Prof. al Faruqi has done an excellent job of summarizing the Muslim doctrine of man in his "Historical Atlas of the Religions of the World" (1974, p. 245). But probably you have never heard how much this Islamic understanding of human dignity has impressed the Koreans. We had almost no first-hand acquaintance with Muslims until the Korean War.

Among the United Nations troops who helped us fight the communist aggressors there was a detachment of Turks. Very quickly Koreans began to admire those Turkish soldiers for their manly dignity, military bravery, disciplined life-style, unfailing courtesy and their respect for women and the elderly. "What makes you like that?" Koreans asked. "We are Muslims" was the reply.

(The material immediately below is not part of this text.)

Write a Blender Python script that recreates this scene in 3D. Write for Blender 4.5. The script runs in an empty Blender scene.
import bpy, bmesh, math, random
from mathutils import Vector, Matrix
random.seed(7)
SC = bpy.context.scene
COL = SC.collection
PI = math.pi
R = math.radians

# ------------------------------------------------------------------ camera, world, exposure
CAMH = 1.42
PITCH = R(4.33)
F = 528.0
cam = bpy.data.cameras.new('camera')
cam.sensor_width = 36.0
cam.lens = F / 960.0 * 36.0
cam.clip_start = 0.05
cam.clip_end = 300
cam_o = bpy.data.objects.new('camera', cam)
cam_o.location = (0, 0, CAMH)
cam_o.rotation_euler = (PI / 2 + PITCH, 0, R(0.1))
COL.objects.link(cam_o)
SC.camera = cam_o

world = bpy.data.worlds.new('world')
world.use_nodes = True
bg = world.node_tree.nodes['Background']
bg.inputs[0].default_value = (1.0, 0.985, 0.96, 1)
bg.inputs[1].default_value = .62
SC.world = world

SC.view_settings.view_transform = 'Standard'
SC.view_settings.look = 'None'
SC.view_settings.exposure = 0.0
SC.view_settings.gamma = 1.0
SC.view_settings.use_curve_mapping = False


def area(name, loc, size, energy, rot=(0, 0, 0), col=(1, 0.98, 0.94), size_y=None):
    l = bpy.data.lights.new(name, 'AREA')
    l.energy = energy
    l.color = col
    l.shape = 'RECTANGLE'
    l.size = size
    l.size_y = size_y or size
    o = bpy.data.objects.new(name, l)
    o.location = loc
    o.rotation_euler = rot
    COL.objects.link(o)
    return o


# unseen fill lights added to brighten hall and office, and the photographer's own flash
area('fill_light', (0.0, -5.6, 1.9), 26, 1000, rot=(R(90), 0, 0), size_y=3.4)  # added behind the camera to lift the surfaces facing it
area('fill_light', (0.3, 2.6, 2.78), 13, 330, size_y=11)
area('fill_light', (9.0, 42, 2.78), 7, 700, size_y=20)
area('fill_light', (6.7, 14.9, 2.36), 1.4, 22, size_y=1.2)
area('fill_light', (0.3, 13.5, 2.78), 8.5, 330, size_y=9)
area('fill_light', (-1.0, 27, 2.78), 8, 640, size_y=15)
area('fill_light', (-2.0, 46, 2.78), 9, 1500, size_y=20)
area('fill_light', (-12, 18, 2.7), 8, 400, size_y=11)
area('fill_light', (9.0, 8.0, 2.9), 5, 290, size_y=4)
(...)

My final point is that Islam impresses me because it's a faith which deliberately embraces every aspect of life. Here let me praise the noble example set by the Prophet Mohammad. His was never an otherworldly, escapist or privatized piety. In Unificationism we say that God expects of each of us to fulfill three blessings: to achieve personal perfection, to establish a good family and to perfect our mastery over the world. As a loving husband, a kind father, an inspiring religious leader and a just ruler, the Prophet himself demonstrated that ideal. And ever since that time, Muslims have put their faith to work, expressing it in architecture and painting, philosophy and poetry, science and government.

Islam is proof of Tillich's epigram: a culture is the form of a religion and a religion is the substance of a culture.

Unfortunately the media has generally been as anti-Muslim as anti-Moonie. Consequently the Muslim attacks on materialistic and atheistic communism have seldom been given a fair hearing. Let me therefore quote a sample paragraph taken from the official magazine of the Muslim World League, published in Mecca:

"This communist dreamland is a utopia such as would never be materialized in this world of reality. It belongs under the realm of delusion. Its basic assumptions, that the human being can ever be artificially made equal in possessing similar means of production and that all class-war shall come to an end when and if wealth is distributed evenly among all people and that humanity cannot progress except through interclass warfare, are altogether baseless and untrue. It (communism) represents an idealism such as can fascinate fools only. It originated out of materialism and ironically enough is supposed to be based on scientific principles and facts of life."
Muslim World League, Nov. 1973, p. 24

We Unificationists are not discouraged by the present state of the world. Not at all, for we are convinced that our age can be a time for divine promise.

As we engage in friendly dialogue, let's never forget what God expects of us today. What better way then is there for me to conclude my paper than with a final quotation from the Quran (Surah 3:52):

"When Jesus found unbelief on their part, He said: Who will be my helpers in [the cause of] God? Said the Disciples: We are God's helpers."

Whether we realize it or not, we Unificationists and Muslims are natural partners in all those things which matter most, because we are God's helpers in restoring His sovereignty over His creation.